De aquellos libros de pintura, las que más me sorprendían eran las de Turner, que reflejaban asombrosamente mares revueltos bajo una luz anaranjada crepuscular. A ellas me recuerda esta fotografía del Mediterráneo en los acantilados de Maro una mañana de poniente.
Aquel día las olas rompían con fuerza y la espuma, al retroceder, parecía cabalgar entre los grandes cantos rodados de la playa. Incluir ese efecto del agua en primer plano era la clave de la composición, además de cuadrar el momento con una ola rompiendo en las rocas del plano medio.
No solo era necesario captar la textura ondulante de la espuma en primer plano; para transmitir la fuerza del mar, ésta debía tener todavía más presencia en el encuadre. Eso me obligó a desplegar el trípode para dejar la cámara en una posición tan baja que una ola se llevó el portafiltros y los dos filtros que estaba utilizando.

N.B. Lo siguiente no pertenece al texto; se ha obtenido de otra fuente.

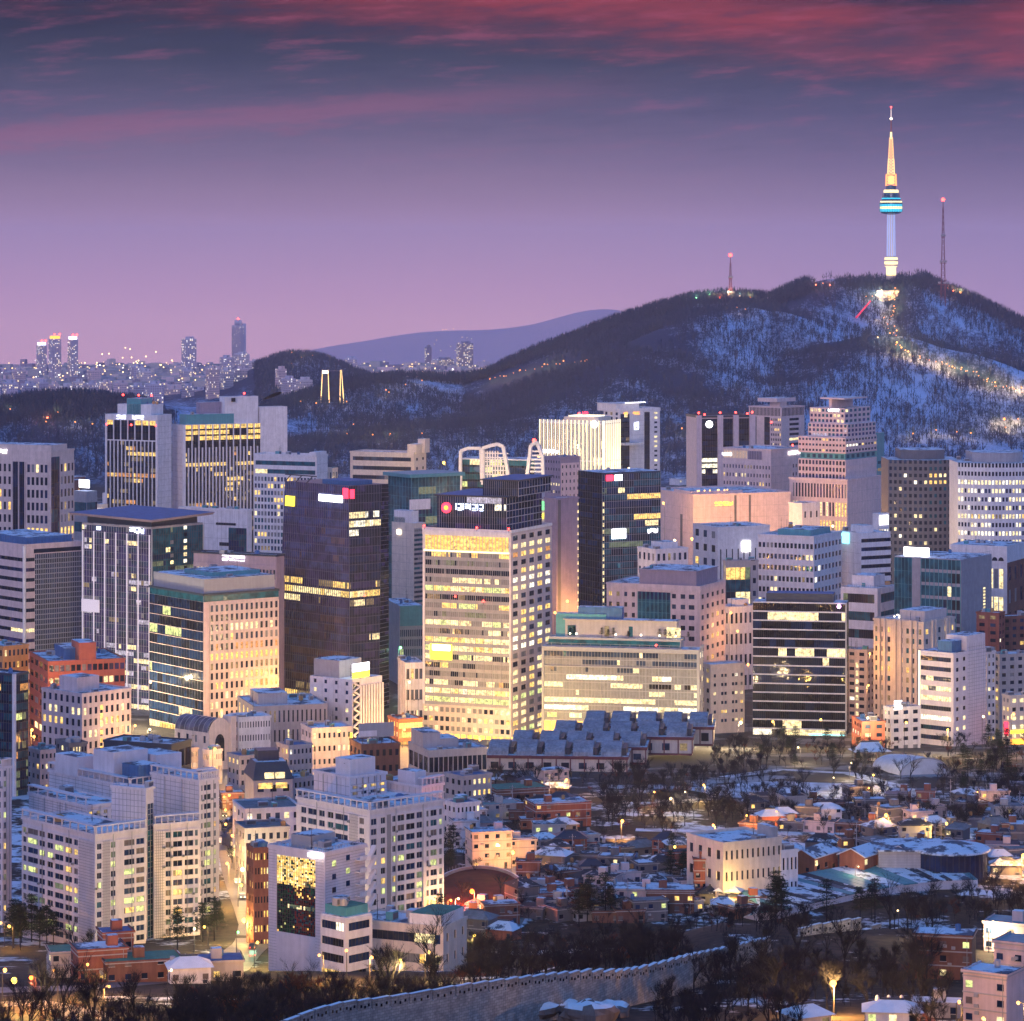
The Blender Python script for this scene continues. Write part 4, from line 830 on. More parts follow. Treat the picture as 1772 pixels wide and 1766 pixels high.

El cielo sin detalle, algo difuminado por el vapor que generaban las olas, no tenía mucho atractivo, por lo que sólo incluí una pequeña franja en el cuarto superior. En cambio, el brillo de la luz más intensa del sol de la mañana —alejada de la suavidad de la luz crepuscular— tuvo la ventaja de generar un atractivo velo óptico en la imagen. El velo redujo el contraste en los acantilados del fondo, añadiendo más profundidad a la escena.
Después de pasearse por los cantos rodados unas cuantas veces con el vaivén de las olas, el portafiltros apareció con los filtros en su sitio, aunque inservibles.